En fin, ninguna opción poética queda exenta de peligros. Si una poética realista y narrativa puede resultar insípida en ocasiones, una más audaz y de altos vuelos sufre la amenaza de la obscuritas, el desatino o el exceso de ambición. Y Siles sortea casi siempre esos peligros con una notable habilidad, porque en su caso el peligro es triple: sobre su complacencia en la música y la dicción se cierne la amenaza del poeticismo; sobre su culturalismo, la de la pedrería; y su inquietud metapoética se ve constantemente amenazada por el nihilismo y el prosaísmo, por una tentación ensayística que despoja a la poesía de autenticidad lírica, con esa retórica de la derivación y el polípote que casi recuerda la parodia cervantina del lenguaje conceptista -“La razón de la sinrazón…”- y que por un momento parece asomar en poemas como “Unidad de la nada”: Entre el sentido y el contrasentido / vacío vaciedad desde un espacio / que antes de mí, tan sólo es pensamiento.
Son escasísimas sombras en un amplio espacio luminoso: Siles escribe desde la conciencia de que no está el poema / en las oscuridades del lenguaje / sino en las de la vida y, por tanto, de que técnica, saber y lenguaje son ríos que o bien desembocan en el mar o se extravían y quedan estériles.

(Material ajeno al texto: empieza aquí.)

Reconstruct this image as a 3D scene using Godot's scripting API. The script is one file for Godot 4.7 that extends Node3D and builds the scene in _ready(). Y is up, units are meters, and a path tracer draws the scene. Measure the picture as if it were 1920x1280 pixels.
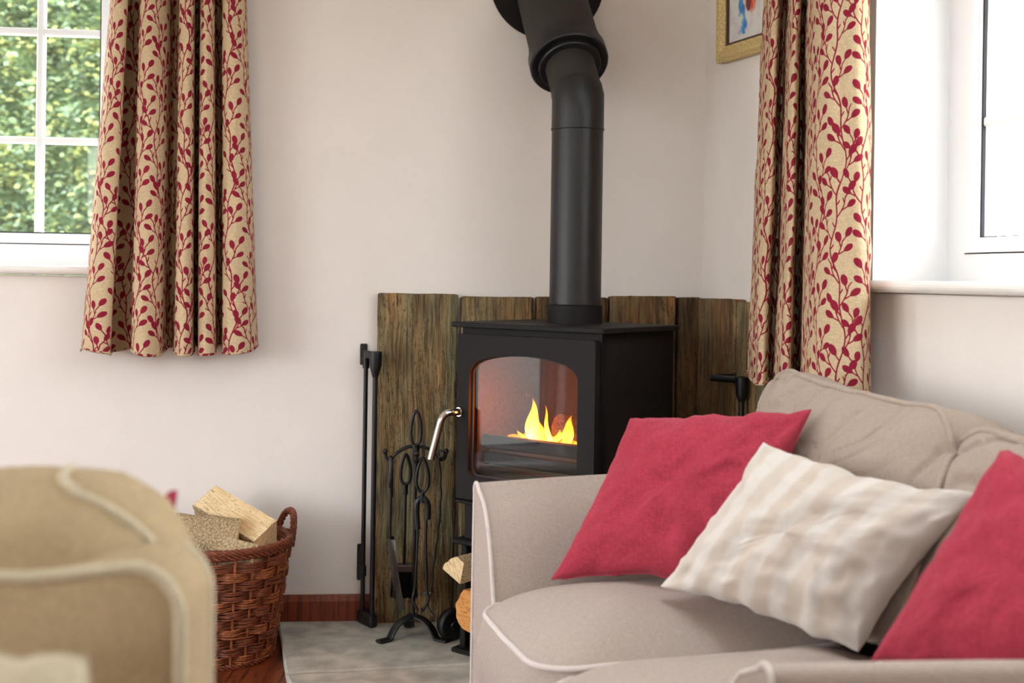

Al mismo tiempo, extremadamente púdico y sabedor de que un poema es una forma de verdad / que necesariamente engendra su propio personaje, Siles administra con tino la ficcionalidad natural de la poesía para erigirla al mismo tiempo en realidad autónoma y en mediación hacia la existencia: la palabra como acto, pero también como reflexión que no da a la espalda a la vida, y que en Himnos tardíos (1999) alcanza una dimensión ética.
Una antología como la presente supone una ocasión para evaluar una trayectoria y ensayar una visión de conjunto. Modestamente, creo que el lector encontrará en esta Antología poética razones para pensar que la obra poética de Siles se encuentra entre lo más valioso de su generación. Desaparecidos precozmente algunos de sus miembros, o desertores de la poesía por otros géneros, o sumidos en prolongados silencios, o escritores en lenguas distintas del castellano, o caídos en un esteticismo de cartón piedra, muchos de los que componían aquella nómina original parecen haber perdido su vigor o su vigencia; en cambio, otros que no se encontraban entre los protagonistas de la fiesta en el momento fundacional –como Colinas, De Cuenca o Villena- se han reinventado a sí mismos o han evolucionado con acierto. Siles pertenece a este segundo grupo: su trayectoria demuestra que se trata de un poeta de largo recorrido, que conjuga variedad (formal, tonal, temática) y coherencia y que es capaz a un tiempo de recoger elementos de la tradición y adelantar otros que serán recogidos por los poetas futuros. Su Antología poética se ve completada por un correcto estudio preliminar de Rosa Navarro y una nota bibliográfica para quien quiera leer más.